Tale End: Truly A Whale Of A Tale - The Fisherman

Tale End: Truly A Whale Of A Tale

Most fishermen have witnessed, or heard about, unusual coincidences that have occurred while angling.  Numerous tales exist of dropping rods overboard or losing lures to fish only to see them recaptured later.  All of those stories, while statistically unlikely, don’t tax our belief system too greatly.

The following true tale will test your belief system to the limits.  It defies logic, credulity and all statistical measures.  It had my crew and me shaking our heads in disbelief – wondering if we just witnessed it or dreamt it.

The Reel Family, my 33 Wellcraft Coastal, left its dock in Moriches, NY at 3 a.m.
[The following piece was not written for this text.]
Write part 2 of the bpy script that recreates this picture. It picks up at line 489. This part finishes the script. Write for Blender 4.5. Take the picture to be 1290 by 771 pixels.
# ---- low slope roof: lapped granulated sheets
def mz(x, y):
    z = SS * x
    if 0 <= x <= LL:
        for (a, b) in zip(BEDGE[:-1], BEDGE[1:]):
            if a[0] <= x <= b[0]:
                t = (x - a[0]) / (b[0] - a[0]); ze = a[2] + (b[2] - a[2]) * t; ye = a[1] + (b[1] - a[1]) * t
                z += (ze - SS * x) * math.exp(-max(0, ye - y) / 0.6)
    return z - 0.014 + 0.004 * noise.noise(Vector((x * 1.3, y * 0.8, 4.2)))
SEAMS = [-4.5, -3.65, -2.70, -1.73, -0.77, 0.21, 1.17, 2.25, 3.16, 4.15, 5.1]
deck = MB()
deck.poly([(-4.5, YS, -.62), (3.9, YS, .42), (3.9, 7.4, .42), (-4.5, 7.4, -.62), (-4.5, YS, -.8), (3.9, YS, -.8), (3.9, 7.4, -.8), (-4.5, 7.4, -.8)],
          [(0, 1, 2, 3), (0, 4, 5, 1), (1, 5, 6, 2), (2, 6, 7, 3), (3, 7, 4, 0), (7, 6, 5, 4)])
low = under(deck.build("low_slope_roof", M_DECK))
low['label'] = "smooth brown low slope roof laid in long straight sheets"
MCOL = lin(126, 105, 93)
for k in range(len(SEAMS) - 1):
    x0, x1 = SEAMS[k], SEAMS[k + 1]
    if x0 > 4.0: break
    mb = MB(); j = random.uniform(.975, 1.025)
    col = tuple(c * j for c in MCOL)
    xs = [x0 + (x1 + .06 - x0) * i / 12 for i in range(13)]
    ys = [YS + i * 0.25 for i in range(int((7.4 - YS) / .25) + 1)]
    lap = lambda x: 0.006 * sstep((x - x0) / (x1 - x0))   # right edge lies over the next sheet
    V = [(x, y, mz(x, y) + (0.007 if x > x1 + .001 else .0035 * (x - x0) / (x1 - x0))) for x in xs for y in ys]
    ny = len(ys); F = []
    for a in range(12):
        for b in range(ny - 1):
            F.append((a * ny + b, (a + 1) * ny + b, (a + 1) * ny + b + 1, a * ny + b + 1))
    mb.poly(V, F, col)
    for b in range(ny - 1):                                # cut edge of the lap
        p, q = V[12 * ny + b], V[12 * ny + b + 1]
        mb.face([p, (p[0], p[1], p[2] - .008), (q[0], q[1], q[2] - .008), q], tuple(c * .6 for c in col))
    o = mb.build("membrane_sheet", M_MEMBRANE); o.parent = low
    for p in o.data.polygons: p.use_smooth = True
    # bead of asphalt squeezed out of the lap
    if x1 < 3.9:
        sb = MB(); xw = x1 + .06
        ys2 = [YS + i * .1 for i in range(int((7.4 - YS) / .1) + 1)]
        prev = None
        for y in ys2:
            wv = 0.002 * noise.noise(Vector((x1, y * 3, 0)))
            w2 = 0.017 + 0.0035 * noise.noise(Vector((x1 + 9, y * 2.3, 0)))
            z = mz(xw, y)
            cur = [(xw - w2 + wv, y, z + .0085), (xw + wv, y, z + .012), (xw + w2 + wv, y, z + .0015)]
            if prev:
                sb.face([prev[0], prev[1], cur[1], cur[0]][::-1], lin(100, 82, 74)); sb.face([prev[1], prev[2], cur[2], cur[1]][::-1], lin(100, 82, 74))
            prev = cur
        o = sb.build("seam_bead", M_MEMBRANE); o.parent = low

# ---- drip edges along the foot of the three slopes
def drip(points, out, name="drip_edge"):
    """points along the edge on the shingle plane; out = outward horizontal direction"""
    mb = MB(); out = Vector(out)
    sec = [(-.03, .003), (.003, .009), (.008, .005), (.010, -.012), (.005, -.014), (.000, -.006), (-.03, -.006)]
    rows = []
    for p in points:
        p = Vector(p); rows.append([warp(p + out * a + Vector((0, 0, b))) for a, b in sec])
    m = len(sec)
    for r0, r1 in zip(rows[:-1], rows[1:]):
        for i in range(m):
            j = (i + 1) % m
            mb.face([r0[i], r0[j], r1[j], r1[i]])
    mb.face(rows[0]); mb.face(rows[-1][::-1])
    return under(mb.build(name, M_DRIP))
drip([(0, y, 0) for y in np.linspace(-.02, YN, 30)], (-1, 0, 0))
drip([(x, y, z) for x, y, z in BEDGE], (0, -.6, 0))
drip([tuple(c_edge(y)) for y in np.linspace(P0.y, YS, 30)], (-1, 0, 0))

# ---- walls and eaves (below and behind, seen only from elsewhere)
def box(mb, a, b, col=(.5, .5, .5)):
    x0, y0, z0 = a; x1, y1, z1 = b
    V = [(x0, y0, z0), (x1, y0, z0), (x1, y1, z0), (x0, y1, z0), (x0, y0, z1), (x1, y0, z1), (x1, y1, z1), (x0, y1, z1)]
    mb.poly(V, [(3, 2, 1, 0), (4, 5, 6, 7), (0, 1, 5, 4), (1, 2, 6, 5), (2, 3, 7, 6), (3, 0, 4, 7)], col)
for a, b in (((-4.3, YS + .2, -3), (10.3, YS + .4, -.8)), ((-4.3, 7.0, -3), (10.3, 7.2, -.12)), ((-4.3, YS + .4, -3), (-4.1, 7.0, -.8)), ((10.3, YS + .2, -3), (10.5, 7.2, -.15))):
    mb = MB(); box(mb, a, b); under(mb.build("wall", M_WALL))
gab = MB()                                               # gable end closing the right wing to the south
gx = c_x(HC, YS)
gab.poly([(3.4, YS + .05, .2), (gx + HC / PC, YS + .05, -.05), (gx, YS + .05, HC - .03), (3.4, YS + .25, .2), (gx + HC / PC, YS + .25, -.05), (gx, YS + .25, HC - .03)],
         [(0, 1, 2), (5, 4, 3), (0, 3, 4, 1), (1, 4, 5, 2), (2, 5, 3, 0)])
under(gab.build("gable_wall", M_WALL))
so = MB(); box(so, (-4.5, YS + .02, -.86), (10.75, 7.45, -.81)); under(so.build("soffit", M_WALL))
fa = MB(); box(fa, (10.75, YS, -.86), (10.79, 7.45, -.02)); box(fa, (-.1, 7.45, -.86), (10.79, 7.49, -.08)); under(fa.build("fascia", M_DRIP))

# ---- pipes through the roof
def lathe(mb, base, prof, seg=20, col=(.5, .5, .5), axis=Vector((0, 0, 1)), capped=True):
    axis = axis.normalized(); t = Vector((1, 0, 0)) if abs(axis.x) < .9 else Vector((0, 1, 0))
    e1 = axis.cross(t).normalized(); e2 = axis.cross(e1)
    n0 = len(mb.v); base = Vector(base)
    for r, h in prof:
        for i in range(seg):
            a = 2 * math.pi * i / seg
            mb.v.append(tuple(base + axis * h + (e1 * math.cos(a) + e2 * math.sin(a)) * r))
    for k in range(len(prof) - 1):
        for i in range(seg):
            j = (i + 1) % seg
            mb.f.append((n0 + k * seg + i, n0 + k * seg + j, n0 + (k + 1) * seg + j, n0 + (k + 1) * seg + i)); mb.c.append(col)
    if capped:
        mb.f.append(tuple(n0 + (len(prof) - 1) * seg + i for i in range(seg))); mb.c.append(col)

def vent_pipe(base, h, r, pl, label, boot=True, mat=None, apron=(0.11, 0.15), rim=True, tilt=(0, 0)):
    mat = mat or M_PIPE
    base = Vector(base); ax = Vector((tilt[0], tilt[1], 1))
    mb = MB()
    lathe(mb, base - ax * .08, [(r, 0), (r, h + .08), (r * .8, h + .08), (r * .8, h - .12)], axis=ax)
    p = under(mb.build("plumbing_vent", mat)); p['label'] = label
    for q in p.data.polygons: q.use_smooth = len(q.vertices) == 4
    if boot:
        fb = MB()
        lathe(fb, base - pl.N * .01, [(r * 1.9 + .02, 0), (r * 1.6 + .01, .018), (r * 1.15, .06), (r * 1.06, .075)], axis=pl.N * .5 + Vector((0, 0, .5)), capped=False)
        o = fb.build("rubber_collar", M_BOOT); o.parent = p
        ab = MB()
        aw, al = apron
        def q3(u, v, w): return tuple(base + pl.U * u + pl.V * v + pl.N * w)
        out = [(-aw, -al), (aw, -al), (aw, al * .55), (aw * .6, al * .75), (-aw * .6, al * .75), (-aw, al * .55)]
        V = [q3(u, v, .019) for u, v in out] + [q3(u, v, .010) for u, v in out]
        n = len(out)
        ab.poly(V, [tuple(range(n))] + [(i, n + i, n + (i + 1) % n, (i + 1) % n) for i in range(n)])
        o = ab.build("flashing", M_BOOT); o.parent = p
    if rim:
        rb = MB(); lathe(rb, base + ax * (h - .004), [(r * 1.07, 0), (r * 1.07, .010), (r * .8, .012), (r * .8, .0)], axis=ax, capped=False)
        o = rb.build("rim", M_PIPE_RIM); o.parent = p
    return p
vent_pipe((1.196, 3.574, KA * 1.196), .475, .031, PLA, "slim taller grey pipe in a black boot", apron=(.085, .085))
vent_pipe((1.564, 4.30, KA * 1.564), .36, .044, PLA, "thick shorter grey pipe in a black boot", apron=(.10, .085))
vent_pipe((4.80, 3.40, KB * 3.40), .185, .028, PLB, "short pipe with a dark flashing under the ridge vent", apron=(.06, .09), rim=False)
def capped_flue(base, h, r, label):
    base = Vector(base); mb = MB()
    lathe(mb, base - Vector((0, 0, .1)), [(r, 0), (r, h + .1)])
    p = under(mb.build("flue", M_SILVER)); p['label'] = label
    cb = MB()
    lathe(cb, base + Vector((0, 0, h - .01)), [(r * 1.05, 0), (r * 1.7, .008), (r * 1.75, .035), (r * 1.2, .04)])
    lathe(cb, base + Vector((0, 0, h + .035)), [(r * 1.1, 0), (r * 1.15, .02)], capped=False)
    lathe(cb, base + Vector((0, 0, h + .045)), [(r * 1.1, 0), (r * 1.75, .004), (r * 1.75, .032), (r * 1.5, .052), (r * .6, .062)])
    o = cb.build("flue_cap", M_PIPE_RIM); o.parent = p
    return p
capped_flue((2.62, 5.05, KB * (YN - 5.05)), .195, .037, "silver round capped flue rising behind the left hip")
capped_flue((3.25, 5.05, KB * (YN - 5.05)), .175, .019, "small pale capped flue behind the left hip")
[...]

Monday July 22, 2019. We had been limiting out on these early morning bluefin trips for the past month, usually returning before noon.   Cruising with radar, clear skies and a decent amount of light from the moon, we arrived at the bluefin grounds, a bit southeast of the Coimbra wreck.  The forecast was a bit ominous with a few early thunderstorms and severe storms predicted for later in the evening.  I was fairly confident, after examining the radar maps, that we would have a decent weather window.  As we cruised out, we could see distant lightning flashes on the eastern horizon but clear skies to our west.

Our usual procedure was to troll up a few fish and then switch over to jigging with spinning and conventional gear.   By 4:45 a.m. our trolling lines were in and for at least thirty minutes we were the only boat at the grounds but we couldn’t find any whales or bait.  By approximately 5:15 a.m. a center console sporting triples on the transom pulled in.  I hailed Triple Play on the VHF and we agreed to keep each other posted if either of us found the bait and fish.  They were heading south and we were looping back to the north and west.  About fifteen minutes later, we spotted whales about a mile to the west and as we trolled over, another sport fisherman pulled in and started jigging.  By the time we arrived at the whales, the other boat was already tight to a fish.  We quickly pulled in the trolling spread and switched over to jigs.  Before I could climb around to the bow and drop my jig, one of my crew was tight to a nice fish.  I am not a fan of multiple hook-ups when jigging so it was lines up for everyone else until we boated a decent 46-inch bluefin.  We proceeded to boat a few more, including a 56-inch fish and an under of 44 inches before things started to get strange.

By this time, there were about five boats, including Triple Play that I called in to the action, and about twenty or more whales and countless dolphins.  Chris, one of my crew, yelled out “I’m in,” our signal for lines up.  He quickly shouted that he hooked a whale and not a tuna and I told him to lock up his spool and break it off before he lost all his line.  As soon as he broke off the jig and leader, a 30- to 40-foot finback whale surfaced and let out a deafening roar, unlike anything I ever heard come from a whale.  We all looked at each other and proclaimed how amazing that was.  Another one of my crew, Craig, commented, “That was just the whale telling you that he will bring the jig back to Dean later.”  We all laughed, certainly not taking the comment seriously.   Over the next thirty to forty minutes, we boated and released a few more bluefins.  I snapped an assist hook on a really big fish after three furious runs and pulled the hook on another good one after a ten minute battle.  There were still plenty of whales and boats around us when things turned from the unusual to the surreal.

John, while fishing off the transom, yelled out that he was hooked up again and then, just as quickly, he dropped what he thought was a decent fish.  As he reeled in his line, the jig that was previously lost into the whale was now attached, hook to hook, to his jig!  No one could believe it – somehow John managed to hook the lure that was lost by Chris, then unhooked it from the whale and we got it back.

While we were all shaking our heads in disbelief, Chris was quick to say, “Great, I got my jig back.” To which I said – “B.S. you’re the last person to have a claim!” Chris pleaded -“What do you mean?  It’s my brand new Shimano Butterfly jig.”  I explained my reasoning. “You lost it, John got it back, but Craig the ‘Whale whisperer’ predicted it was going to be given back by the whale.  So, you lose!”  He realized the futility of arguing with the captain so….

That lure now sits proudly on the Reel Family’s dash, never to see the water again!